— Begin INFORMATION SHOWN —

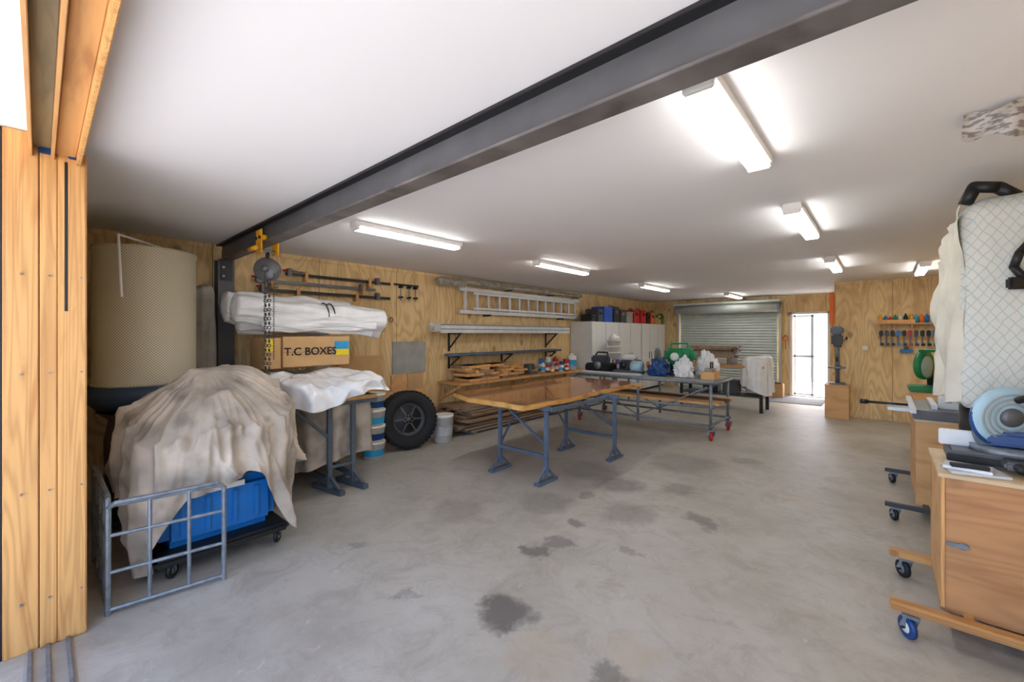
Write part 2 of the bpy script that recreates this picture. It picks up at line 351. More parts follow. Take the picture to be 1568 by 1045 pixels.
# ------------------------------------------------------------ left area
b=B();c=(-4.95,.64)
b.lathe([(.0,0),(.36,0),(.365,.02),(.355,.03),(.355,1.14),(.365,1.15),(.36,1.18),(.0,1.18)],(c[0],c[1],1.16),PERF,seg=64)
ob=b.done('perforated_filter')
b=B()
b.lathe([(0,0),(.33,0),(.4,.08),(.4,.16),(.38,.2),(0,.2)],(c[0],c[1],.96),DBLUE,seg=40)
for a in range(4):
    an=a*pi/2+pi/4;x,y=c[0]+.3*math.cos(an),c[1]+.3*math.sin(an);b.bar((x,y,.0),(x,y,.97),.035,.035,BLK)
b.box(c[0]-.32,c[0]+.32,c[1]-.3,c[1]+.32,.04,.08,BLK,.01)
b.lathe([(0,0),(.2,0),(.27,.1),(.28,.6),(.25,.78),(.33,.85)],(c[0],c[1],.09),BROWN,seg=32)
b.cyl((c[0]+.25,c[1]+.05,1.06),(c[0]+.42,c[1]+.02,1.06),.07,DBLUE);b.cyl((c[0]+.42,c[1]+.02,1.06),(c[0]+.44,c[1]+.02,1.06),.05,RED)
b.path([(c[0]+.37,c[1]-.2,1.9),(c[0]+.37,c[1]-.22,2.4),(c[0]+.1,c[1]+.1,2.37)],.009,WHITE)
ex=b.done('dust_extractor');ob.parent=ex;ob.matrix_parent_inverse=Matrix.Translation(-ex.location)
b=B();b.drape((-5.45,1.08),.14,.16,2.1,lambda t:.25,GREYC,nf=5,fold=.02,flare=.03,lump=.08,seed=4,nu=80)
b.box(-5.5,-5.38,.98,1.16,0,2.0,BLK,.01);b.done('covered_machine')
# draped machine w blue body
b=B()
def pk(x,y):
    return 1.31-.35*max(0,y-.12)**1.1-.95*max(0,x-.06)**1.3-.8*max(0,-y-.12)**1.1-.15*max(0,-x)
def zb(t):
    a=math.degrees(math.atan2(math.sin(t),math.cos(t)))
    def g(c0,w):
        d=(a-c0+180)%360-180;return math.exp(-(d/w)**2)
    z=.6-.58*g(-50,20)-.44*g(36,11)-.2*g(120,40)-.2*g(-130,40)+.04*math.sin(t*9)
    return max(.05,z)
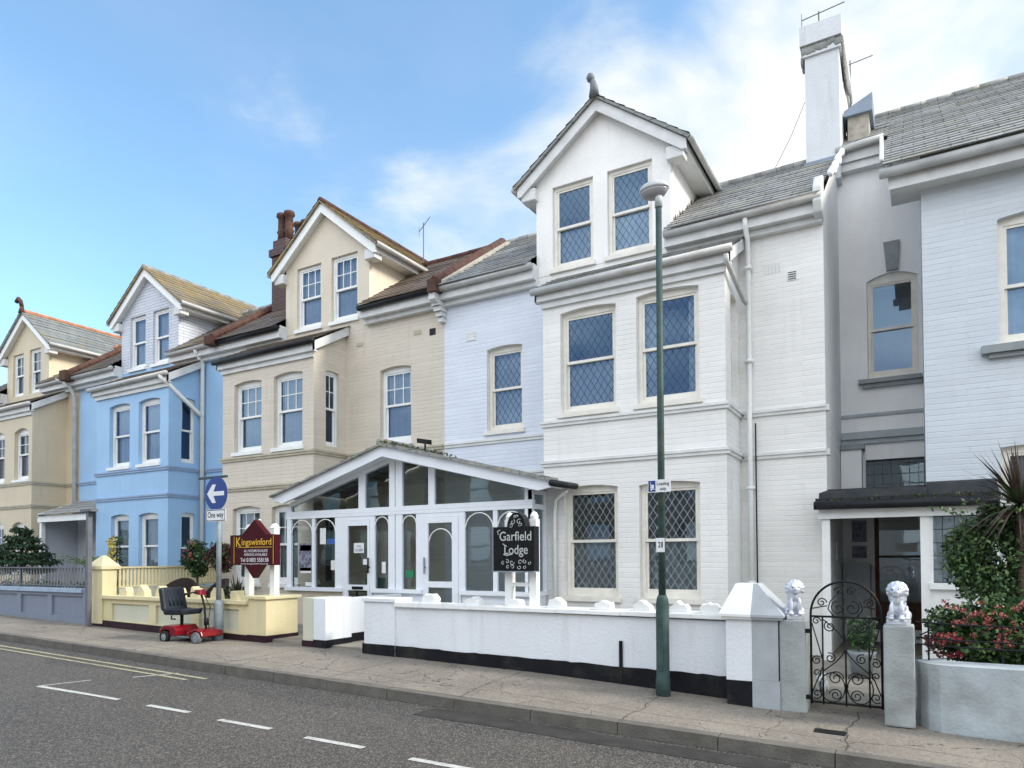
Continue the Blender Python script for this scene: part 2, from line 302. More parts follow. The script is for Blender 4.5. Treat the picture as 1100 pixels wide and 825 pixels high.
def paving():
    m, t, b = newmat('pavement_concrete'); b.inputs['Roughness'].default_value = .85
    g = nd(t, 'ShaderNodeNewGeometry'); P = g.outputs['Position']; s = nd(t, 'ShaderNodeSeparateXYZ'); t.links.new(P, s.inputs[0])
    big = noise_n(t, 1.0, 7, P, .65); fine = noise_n(t, 55, 3, P, .7); vo = nd(t, 'ShaderNodeTexVoronoi'); vo.inputs['Scale'].default_value = 60; t.links.new(P, vo.inputs['Vector'])
    c = mixc(t, mrange(t, big.outputs[0], .32, .68), (.15, .13, .105), (.25, .22, .18))
    sc = nd(t, 'ShaderNodeSeparateColor'); t.links.new(vo.outputs['Color'], sc.inputs[0])
    c = mixc(t, mrange(t, sc.outputs[0], .6, .95, 0, .4), c, (.34, .31, .27))
    c = mixc(t, mrange(t, sc.outputs[1], .7, .95, 0, .5), c, (.09, .085, .075))
    # bay joints and wandering cracks
    w2 = noise_n(t, 1.7, 3, P); wm = mrange(t, w2.outputs[0], 0, 1, -.12, .12)
    def line(src, period, off, e):
        a = nd(t, 'ShaderNodeMath'); a.operation = 'ADD'; t.links.new(src, a.inputs[0]); t.links.new(wm, a.inputs[1])
        d = nd(t, 'ShaderNodeMath'); d.operation = 'MULTIPLY_ADD'; d.inputs[1].default_value = 1 / period; d.inputs[2].default_value = off; t.links.new(a.outputs[0], d.inputs[0])
        f = nd(t, 'ShaderNodeMath'); f.operation = 'FRACT'; t.links.new(d.outputs[0], f.inputs[0])
        l = nd(t, 'ShaderNodeMath'); l.operation = 'LESS_THAN'; l.inputs[1].default_value = e / period; t.links.new(f.outputs[0], l.inputs[0]); return l.outputs[0]
    c = mixc(t, line(s.outputs[0], 1.85, .3, .014), c, (.05, .048, .04)); c = mixc(t, line(s.outputs[1], 1.3, .02, .012), c, (.055, .05, .045))
    v2 = nd(t, 'ShaderNodeTexVoronoi'); v2.feature = 'DISTANCE_TO_EDGE'; v2.inputs['Scale'].default_value = .8
    nv = noise_n(t, 3, 4, P); vm = nd(t, 'ShaderNodeVectorMath'); vm.operation = 'ADD'; t.links.new(P, vm.inputs[0])
    vs = nd(t, 'ShaderNodeVectorMath'); vs.operation = 'SCALE'; vs.inputs['Scale'].default_value = .35; t.links.new(nv.outputs['Color'], vs.inputs[0]); t.links.new(vs.outputs[0], vm.inputs[1])
    t.links.new(vm.outputs[0], v2.inputs['Vector'])
    ck = nd(t, 'ShaderNodeMath'); ck.operation = 'LESS_THAN'; ck.inputs[1].default_value = .0035; t.links.new(v2.outputs['Distance'], ck.inputs[0])
    c = mixc(t, ck.outputs[0], c, (.06, .055, .045))
    t.links.new(c, b.inputs['Base Color']); bump(t, b, fine.outputs[0], .008); return m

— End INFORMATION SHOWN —

### SHORT EXERCISE
Write out the listing word for word, omitting the pictures it holds.

### ANSWER FOR THIS EXERCISE
Write part 2 of the bpy script that recreates this picture. It picks up at line 351. More parts follow. Take the picture to be 1568 by 1045 pixels.
# ------------------------------------------------------------ left area
b=B();c=(-4.95,.64)
b.lathe([(.0,0),(.36,0),(.365,.02),(.355,.03),(.355,1.14),(.365,1.15),(.36,1.18),(.0,1.18)],(c[0],c[1],1.16),PERF,seg=64)
ob=b.done('perforated_filter')
b=B()
b.lathe([(0,0),(.33,0),(.4,.08),(.4,.16),(.38,.2),(0,.2)],(c[0],c[1],.96),DBLUE,seg=40)
for a in range(4):
    an=a*pi/2+pi/4;x,y=c[0]+.3*math.cos(an),c[1]+.3*math.sin(an);b.bar((x,y,.0),(x,y,.97),.035,.035,BLK)
b.box(c[0]-.32,c[0]+.32,c[1]-.3,c[1]+.32,.04,.08,BLK,.01)
b.lathe([(0,0),(.2,0),(.27,.1),(.28,.6),(.25,.78),(.33,.85)],(c[0],c[1],.09),BROWN,seg=32)
b.cyl((c[0]+.25,c[1]+.05,1.06),(c[0]+.42,c[1]+.02,1.06),.07,DBLUE);b.cyl((c[0]+.42,c[1]+.02,1.06),(c[0]+.44,c[1]+.02,1.06),.05,RED)
b.path([(c[0]+.37,c[1]-.2,1.9),(c[0]+.37,c[1]-.22,2.4),(c[0]+.1,c[1]+.1,2.37)],.009,WHITE)
ex=b.done('dust_extractor');ob.parent=ex;ob.matrix_parent_inverse=Matrix.Translation(-ex.location)
b=B();b.drape((-5.45,1.08),.14,.16,2.1,lambda t:.25,GREYC,nf=5,fold=.02,flare=.03,lump=.08,seed=4,nu=80)
b.box(-5.5,-5.38,.98,1.16,0,2.0,BLK,.01);b.done('covered_machine')
# draped machine w blue body
b=B()
def pk(x,y):
    return 1.31-.35*max(0,y-.12)**1.1-.95*max(0,x-.06)**1.3-.8*max(0,-y-.12)**1.1-.15*max(0,-x)
def zb(t):
    a=math.degrees(math.atan2(math.sin(t),math.cos(t)))
    def g(c0,w):
        d=(a-c0+180)%360-180;return math.exp(-(d/w)**2)
    z=.6-.58*g(-50,20)-.44*g(36,11)-.2*g(120,40)-.2*g(-130,40)+.04*math.sin(t*9)
    return max(.05,z)
Continue the Blender Python script for this scene: part 2, from line 302. More parts follow. The script is for Blender 4.5. Treat the picture as 1100 pixels wide and 825 pixels high.
def paving():
    m, t, b = newmat('pavement_concrete'); b.inputs['Roughness'].default_value = .85
    g = nd(t, 'ShaderNodeNewGeometry'); P = g.outputs['Position']; s = nd(t, 'ShaderNodeSeparateXYZ'); t.links.new(P, s.inputs[0])
    big = noise_n(t, 1.0, 7, P, .65); fine = noise_n(t, 55, 3, P, .7); vo = nd(t, 'ShaderNodeTexVoronoi'); vo.inputs['Scale'].default_value = 60; t.links.new(P, vo.inputs['Vector'])
    c = mixc(t, mrange(t, big.outputs[0], .32, .68), (.15, .13, .105), (.25, .22, .18))
    sc = nd(t, 'ShaderNodeSeparateColor'); t.links.new(vo.outputs['Color'], sc.inputs[0])
    c = mixc(t, mrange(t, sc.outputs[0], .6, .95, 0, .4), c, (.34, .31, .27))
    c = mixc(t, mrange(t, sc.outputs[1], .7, .95, 0, .5), c, (.09, .085, .075))
    # bay joints and wandering cracks
    w2 = noise_n(t, 1.7, 3, P); wm = mrange(t, w2.outputs[0], 0, 1, -.12, .12)
    def line(src, period, off, e):
        a = nd(t, 'ShaderNodeMath'); a.operation = 'ADD'; t.links.new(src, a.inputs[0]); t.links.new(wm, a.inputs[1])
        d = nd(t, 'ShaderNodeMath'); d.operation = 'MULTIPLY_ADD'; d.inputs[1].default_value = 1 / period; d.inputs[2].default_value = off; t.links.new(a.outputs[0], d.inputs[0])
        f = nd(t, 'ShaderNodeMath'); f.operation = 'FRACT'; t.links.new(d.outputs[0], f.inputs[0])
        l = nd(t, 'ShaderNodeMath'); l.operation = 'LESS_THAN'; l.inputs[1].default_value = e / period; t.links.new(f.outputs[0], l.inputs[0]); return l.outputs[0]
    c = mixc(t, line(s.outputs[0], 1.85, .3, .014), c, (.05, .048, .04)); c = mixc(t, line(s.outputs[1], 1.3, .02, .012), c, (.055, .05, .045))
    v2 = nd(t, 'ShaderNodeTexVoronoi'); v2.feature = 'DISTANCE_TO_EDGE'; v2.inputs['Scale'].default_value = .8
    nv = noise_n(t, 3, 4, P); vm = nd(t, 'ShaderNodeVectorMath'); vm.operation = 'ADD'; t.links.new(P, vm.inputs[0])
    vs = nd(t, 'ShaderNodeVectorMath'); vs.operation = 'SCALE'; vs.inputs['Scale'].default_value = .35; t.links.new(nv.outputs['Color'], vs.inputs[0]); t.links.new(vs.outputs[0], vm.inputs[1])
    t.links.new(vm.outputs[0], v2.inputs['Vector'])
    ck = nd(t, 'ShaderNodeMath'); ck.operation = 'LESS_THAN'; ck.inputs[1].default_value = .0035; t.links.new(v2.outputs['Distance'], ck.inputs[0])
    c = mixc(t, ck.outputs[0], c, (.06, .055, .045))
    t.links.new(c, b.inputs['Base Color']); bump(t, b, fine.outputs[0], .008); return m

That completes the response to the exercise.